30 abril, 2011

Aqui, agora, o agora perde 
a importância. 
O frio sobra. Sabre.
Frio como se nada mais frio. 
Ninguém se conhece. 
Todo mundo procura sua cara 
no espelho do outro. 
O outro se esborracha no chão 
pra não parecer. 
Não ser. 
Nem ser.

22 abril, 2011

Os primeiros dias são sempre mais difíceis



Depois de uma semana de oba oba, Adão olha assim meio que enojado para a merda do paraíso. Uma coisa assim, como se fosse uma ressaca. Ele sabe que aquilo é grande demais. Seria muito melhor a porra de um apartamento, um flat em um lugar bacana. Pra quê aquela megalomania? Aquele imensidão do caralho? Sabe que o salário não compensa, que não lhe é dado o devido valor, entre outros problemas menores. O que ele sabe é que não vai mais agüentar muito tempo isso de ficar falando com coisas que não lhe respondem. Se sente ridículo gritando com os bichos ainda sem nome. Acha que vai terminar ficando louco de pedra. Isso de batizar um por um? Coisa por coisa? diz que não tem inspiração que agüente, que eles voltem amanhã, em uma semana ou nunca. Nunca seria uma boa pedida. Olha pra cima, pros lados, pra baixo e grita com deus: - cadê a porra da assessoria? Alguém da área de criação, pelo menos um eletricista? Eva olha pra adão com um tédio sereno. Senta-se na beira de um rio? Riacho? Lagoa? O incompetente do Adão ainda não tinha decidido. E olha pros peixinhos coloridos – todos sem nome também – pensando em esganá-los. Será possível esganar um peixe? Olha pra adão e pergunta: - o personal trainer, chega quando? E o cara da TV a cabo?
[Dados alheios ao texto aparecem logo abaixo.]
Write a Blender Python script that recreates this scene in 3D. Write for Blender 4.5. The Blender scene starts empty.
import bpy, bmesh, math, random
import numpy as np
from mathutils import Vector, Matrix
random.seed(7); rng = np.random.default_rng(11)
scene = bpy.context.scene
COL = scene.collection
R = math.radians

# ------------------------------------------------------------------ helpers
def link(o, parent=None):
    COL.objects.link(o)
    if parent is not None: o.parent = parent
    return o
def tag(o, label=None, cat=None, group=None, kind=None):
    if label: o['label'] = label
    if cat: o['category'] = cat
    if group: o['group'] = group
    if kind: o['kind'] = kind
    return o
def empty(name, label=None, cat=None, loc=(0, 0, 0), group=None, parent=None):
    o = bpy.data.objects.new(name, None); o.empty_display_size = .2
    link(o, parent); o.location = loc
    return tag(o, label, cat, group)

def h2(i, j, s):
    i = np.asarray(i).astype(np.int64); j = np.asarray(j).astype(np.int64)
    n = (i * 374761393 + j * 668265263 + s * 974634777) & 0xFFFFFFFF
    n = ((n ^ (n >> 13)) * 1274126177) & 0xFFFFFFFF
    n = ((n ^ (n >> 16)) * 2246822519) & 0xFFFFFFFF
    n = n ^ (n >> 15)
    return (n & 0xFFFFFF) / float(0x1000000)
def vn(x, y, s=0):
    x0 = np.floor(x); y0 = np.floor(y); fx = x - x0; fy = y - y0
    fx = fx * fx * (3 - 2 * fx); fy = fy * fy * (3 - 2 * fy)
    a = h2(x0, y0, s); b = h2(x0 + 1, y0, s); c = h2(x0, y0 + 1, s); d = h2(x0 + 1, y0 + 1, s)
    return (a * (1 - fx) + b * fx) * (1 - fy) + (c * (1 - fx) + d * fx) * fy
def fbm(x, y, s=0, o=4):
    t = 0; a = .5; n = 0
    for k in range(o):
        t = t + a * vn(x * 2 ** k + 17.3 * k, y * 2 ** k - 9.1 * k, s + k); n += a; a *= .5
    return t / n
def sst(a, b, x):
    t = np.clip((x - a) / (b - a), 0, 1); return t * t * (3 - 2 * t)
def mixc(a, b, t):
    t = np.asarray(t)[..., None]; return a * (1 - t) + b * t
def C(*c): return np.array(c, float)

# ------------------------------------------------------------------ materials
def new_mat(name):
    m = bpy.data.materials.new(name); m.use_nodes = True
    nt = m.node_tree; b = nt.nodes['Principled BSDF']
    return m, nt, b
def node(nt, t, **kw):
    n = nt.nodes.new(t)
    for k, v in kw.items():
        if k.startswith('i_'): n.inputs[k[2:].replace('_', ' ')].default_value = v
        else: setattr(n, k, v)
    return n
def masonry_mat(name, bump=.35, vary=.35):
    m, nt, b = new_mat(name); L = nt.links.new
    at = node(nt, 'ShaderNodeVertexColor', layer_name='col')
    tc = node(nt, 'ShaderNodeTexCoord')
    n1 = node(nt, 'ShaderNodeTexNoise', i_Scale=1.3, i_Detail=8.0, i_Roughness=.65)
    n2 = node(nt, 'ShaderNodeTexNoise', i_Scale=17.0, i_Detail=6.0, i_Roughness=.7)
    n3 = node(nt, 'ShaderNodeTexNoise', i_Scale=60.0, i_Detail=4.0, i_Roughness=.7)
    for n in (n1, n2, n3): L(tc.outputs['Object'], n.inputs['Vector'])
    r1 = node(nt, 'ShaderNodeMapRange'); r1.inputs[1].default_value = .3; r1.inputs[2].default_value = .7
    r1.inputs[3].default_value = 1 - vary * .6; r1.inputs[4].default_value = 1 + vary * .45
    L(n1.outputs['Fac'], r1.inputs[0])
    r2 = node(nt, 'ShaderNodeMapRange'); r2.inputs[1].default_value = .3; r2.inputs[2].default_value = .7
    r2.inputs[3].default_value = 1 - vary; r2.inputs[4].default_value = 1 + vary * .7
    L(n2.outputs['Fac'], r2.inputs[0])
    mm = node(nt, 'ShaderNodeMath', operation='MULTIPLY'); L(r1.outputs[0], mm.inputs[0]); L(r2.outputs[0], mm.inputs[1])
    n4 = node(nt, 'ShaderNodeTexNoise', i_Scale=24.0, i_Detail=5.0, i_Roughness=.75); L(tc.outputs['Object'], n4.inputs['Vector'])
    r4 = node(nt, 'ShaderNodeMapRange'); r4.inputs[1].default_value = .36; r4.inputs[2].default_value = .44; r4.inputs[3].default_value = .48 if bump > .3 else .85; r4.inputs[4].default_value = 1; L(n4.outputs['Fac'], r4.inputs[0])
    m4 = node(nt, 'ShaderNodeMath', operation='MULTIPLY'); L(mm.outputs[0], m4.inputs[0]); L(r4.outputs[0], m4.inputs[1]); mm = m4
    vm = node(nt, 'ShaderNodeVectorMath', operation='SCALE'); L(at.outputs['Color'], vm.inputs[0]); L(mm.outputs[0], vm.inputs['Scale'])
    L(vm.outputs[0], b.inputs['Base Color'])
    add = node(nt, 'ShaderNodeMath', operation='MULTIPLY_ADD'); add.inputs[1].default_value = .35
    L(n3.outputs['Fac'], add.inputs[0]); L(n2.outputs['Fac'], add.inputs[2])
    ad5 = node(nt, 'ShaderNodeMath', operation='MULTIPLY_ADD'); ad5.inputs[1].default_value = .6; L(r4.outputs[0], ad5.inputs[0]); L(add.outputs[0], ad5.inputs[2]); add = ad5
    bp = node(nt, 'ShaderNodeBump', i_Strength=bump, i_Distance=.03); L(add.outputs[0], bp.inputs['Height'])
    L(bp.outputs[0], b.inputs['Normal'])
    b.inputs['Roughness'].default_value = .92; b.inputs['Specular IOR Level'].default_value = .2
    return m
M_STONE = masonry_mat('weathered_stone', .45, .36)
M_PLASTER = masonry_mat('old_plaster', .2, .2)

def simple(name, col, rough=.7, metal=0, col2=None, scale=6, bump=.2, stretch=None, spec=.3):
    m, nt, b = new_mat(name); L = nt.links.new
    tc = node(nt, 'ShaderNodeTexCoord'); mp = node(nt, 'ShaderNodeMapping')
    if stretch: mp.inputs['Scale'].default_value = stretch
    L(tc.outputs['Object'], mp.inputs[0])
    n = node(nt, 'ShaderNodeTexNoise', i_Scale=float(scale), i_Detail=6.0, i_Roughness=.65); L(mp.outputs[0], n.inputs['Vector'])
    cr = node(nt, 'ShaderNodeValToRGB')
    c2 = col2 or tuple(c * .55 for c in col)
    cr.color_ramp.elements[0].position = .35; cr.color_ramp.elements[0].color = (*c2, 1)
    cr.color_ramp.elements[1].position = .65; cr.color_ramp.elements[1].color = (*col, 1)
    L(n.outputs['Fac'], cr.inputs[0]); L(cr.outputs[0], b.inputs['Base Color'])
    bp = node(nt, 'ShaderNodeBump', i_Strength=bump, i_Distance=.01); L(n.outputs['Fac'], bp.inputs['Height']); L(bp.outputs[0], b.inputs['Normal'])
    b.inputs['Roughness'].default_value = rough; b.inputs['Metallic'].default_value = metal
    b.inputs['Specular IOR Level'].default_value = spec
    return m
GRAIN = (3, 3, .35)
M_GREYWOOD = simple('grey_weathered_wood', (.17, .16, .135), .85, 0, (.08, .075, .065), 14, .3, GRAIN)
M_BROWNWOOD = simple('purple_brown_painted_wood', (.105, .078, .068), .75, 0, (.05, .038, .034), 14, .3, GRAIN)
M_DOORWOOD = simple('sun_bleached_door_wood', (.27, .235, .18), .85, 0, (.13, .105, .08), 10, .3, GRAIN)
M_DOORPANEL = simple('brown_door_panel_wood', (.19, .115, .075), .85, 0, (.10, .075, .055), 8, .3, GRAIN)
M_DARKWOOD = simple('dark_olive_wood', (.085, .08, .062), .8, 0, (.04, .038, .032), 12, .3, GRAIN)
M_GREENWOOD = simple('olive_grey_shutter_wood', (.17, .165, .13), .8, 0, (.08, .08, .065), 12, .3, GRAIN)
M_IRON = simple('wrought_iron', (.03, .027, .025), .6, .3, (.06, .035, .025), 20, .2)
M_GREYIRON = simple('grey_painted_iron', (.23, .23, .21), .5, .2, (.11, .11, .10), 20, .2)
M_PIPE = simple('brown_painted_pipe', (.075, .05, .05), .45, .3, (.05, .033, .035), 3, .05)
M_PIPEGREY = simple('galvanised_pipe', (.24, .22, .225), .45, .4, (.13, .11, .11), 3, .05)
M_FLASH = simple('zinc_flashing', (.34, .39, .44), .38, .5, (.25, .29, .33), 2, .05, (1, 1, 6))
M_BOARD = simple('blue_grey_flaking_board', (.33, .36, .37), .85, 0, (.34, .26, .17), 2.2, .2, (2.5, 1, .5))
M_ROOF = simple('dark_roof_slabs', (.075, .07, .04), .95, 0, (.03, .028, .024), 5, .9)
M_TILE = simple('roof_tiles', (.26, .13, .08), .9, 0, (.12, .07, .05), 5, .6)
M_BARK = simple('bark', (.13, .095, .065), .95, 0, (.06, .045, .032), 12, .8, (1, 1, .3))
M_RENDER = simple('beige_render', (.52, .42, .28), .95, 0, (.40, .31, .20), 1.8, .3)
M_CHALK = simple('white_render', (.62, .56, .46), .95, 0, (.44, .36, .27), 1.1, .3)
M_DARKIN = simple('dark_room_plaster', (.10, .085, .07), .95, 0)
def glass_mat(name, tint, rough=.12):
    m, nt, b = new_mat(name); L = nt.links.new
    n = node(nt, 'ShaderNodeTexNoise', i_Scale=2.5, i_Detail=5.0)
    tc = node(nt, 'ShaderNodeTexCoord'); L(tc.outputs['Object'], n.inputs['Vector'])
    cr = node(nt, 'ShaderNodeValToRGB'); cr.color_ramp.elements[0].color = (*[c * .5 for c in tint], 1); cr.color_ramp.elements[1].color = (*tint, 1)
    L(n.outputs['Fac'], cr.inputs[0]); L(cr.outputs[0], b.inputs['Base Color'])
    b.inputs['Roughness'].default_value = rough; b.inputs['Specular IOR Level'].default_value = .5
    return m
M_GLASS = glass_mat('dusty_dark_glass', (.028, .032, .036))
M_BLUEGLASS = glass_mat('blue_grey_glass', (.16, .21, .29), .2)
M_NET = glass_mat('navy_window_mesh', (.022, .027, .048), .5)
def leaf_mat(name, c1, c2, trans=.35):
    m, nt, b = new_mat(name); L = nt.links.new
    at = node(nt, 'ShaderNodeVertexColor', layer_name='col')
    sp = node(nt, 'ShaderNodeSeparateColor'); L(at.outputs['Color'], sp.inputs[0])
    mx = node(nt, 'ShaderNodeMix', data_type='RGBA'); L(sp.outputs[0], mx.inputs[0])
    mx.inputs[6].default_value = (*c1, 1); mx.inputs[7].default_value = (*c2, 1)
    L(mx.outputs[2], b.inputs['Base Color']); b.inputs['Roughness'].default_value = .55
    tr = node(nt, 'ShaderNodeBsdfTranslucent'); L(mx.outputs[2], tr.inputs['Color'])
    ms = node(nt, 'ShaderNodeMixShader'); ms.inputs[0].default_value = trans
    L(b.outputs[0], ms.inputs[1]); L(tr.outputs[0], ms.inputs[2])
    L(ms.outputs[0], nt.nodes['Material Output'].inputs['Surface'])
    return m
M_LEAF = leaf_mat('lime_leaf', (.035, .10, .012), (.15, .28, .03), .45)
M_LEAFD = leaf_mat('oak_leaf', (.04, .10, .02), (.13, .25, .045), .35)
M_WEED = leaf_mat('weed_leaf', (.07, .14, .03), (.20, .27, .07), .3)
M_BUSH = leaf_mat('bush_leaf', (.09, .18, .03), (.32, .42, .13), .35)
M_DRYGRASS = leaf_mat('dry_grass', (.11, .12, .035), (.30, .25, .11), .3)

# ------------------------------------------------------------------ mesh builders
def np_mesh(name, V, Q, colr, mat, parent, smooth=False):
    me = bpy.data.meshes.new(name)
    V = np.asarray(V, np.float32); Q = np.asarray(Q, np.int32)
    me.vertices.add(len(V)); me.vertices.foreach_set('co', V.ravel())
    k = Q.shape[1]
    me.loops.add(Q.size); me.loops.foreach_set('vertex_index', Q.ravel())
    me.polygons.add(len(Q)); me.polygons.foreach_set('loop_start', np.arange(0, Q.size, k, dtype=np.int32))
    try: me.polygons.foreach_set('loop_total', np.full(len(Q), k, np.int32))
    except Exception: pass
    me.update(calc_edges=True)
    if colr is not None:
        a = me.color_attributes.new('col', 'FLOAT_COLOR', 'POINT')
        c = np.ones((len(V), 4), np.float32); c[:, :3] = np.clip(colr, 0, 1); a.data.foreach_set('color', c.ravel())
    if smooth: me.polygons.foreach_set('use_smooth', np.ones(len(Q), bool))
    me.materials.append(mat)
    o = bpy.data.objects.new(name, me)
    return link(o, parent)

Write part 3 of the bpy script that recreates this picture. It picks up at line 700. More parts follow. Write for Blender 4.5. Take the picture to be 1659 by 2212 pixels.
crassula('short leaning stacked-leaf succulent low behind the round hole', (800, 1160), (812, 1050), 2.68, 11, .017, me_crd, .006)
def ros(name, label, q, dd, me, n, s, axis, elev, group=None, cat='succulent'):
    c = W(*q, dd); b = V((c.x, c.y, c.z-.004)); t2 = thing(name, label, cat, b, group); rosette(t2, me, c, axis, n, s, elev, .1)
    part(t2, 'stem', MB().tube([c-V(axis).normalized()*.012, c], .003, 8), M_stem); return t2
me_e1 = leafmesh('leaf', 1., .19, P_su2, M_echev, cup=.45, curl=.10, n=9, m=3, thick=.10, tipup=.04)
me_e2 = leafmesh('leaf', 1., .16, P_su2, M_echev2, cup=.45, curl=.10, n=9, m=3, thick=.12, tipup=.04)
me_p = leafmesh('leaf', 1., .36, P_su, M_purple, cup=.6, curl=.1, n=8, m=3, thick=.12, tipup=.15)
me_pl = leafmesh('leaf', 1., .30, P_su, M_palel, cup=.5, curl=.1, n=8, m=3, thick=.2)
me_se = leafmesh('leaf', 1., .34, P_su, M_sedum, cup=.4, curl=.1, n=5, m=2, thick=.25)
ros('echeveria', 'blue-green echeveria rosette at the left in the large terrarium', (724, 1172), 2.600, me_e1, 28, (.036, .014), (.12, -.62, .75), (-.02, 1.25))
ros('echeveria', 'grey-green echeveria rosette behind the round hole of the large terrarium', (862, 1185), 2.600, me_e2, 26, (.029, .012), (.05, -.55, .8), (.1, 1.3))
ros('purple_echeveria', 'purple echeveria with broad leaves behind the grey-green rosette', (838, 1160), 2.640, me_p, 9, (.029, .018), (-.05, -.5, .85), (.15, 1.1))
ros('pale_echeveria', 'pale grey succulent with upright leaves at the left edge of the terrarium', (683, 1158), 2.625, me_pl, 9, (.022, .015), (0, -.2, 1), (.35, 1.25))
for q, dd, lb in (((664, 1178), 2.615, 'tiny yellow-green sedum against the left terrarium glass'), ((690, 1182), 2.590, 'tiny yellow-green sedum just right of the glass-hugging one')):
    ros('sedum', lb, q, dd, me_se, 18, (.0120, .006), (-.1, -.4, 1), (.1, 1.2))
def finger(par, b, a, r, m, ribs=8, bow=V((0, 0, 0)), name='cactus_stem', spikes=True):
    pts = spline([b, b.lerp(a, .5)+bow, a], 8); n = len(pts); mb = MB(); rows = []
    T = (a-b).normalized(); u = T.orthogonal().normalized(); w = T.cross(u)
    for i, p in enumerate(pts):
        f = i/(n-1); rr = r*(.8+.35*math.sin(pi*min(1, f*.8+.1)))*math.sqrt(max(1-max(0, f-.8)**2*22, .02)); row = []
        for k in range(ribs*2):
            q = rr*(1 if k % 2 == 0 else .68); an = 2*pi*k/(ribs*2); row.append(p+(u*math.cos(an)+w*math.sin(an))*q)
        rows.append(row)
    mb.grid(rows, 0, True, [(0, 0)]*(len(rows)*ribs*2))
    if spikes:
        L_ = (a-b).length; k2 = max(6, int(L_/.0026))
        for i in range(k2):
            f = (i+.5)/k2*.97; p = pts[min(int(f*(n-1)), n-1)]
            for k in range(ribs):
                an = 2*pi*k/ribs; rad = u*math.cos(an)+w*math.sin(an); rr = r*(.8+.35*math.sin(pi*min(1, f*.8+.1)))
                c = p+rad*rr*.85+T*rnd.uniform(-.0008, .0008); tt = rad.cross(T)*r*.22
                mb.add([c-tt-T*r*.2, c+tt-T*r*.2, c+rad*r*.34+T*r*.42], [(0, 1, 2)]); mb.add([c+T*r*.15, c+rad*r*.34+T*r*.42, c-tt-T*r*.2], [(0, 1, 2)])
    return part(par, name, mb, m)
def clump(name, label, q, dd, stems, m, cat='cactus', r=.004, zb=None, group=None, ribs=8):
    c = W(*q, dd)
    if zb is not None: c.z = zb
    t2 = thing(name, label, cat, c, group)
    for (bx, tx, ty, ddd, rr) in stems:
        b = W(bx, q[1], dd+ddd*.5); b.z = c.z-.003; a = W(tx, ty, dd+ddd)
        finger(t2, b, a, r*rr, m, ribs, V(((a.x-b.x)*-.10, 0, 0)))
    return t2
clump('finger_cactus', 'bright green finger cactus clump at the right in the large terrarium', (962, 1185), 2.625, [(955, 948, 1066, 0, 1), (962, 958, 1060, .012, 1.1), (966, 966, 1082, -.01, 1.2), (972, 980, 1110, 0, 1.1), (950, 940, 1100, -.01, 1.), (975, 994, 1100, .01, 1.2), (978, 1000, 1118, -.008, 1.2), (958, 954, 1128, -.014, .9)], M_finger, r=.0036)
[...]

Adão olha, olha, vê se deus não ta olhando e pensa em nomear um pedaço de pau: porrete, e acertar com ele na cabeça daquela costela com nome de mulher.

14 abril, 2011

A insanidade do concreto 
é quase nada
Para o beija flor
O vodu do silicone 
é mais que banal
Para o beija flor
O equilíbrio do copo 
em cima da prateleira
É falsa notícia
Para o beija flor
O gás mostarda tem menos importância
Que o grão de mostarda
Para o beija flor

07 abril, 2011

O destino não tem tino. Nem tento de gol. Se mastiga na autofagia dos instintos básicos. Nada do que a gente conta é verdade. É a pétala que quer falar da flor como se flor fosse. Ela, ele, elas, eles não conhecem a flor. Depois de passada a faixa do final da corrida se descobre que nada há  a ser descoberto. Somos fundos demais em nossos rasos, ou rasos demais em nossos precipícios. Ninguém se salvará. Não há do que. Pode acreditar. A ilusão enfuna as velas e sai navegando em busca de um amor que não faz jus a nada. Não poderia. Por não ser. O anão não grita com os gigantes, não por medo, por não ser escutado. Então é destino. Fica quieto e cumpre. Acerta lá com deus, cobra dele: que porra foi essa meu irmão? O destino. Não esqueça. Fique sendo notado por não notar.

02 abril, 2011

Fico imaginando o vestido dela. Tafetá? A cor de seu batom, uma coisa suave acho. E um rosto como uma tela de um desses artistas que nunca fizeram sucesso. Empoeirado. Por isso mesmo bonito. Uma banda chamada bárbaros da bossa cantava as músicas que embalavam aquela noite que parece, quando são as primeiras, não ter fim. O fundo do olho de uma pessoa assusta. É um buraco que brilha, e fala uma língua que prescinde de palavras. Sempre tive medo de me meter olho adentro das pessoas. Mas com ou sem medo, as vezes era necessário. E olhar um olho é como enfiar uma mão dentro das coisas da pessoa. É como uma zombaria. Um pau entrando boceta adentro tem menos dano. O peito dói. E a má água será sempre bebida em goles generosos. Até que eu sou educado, mas às vezes não dá.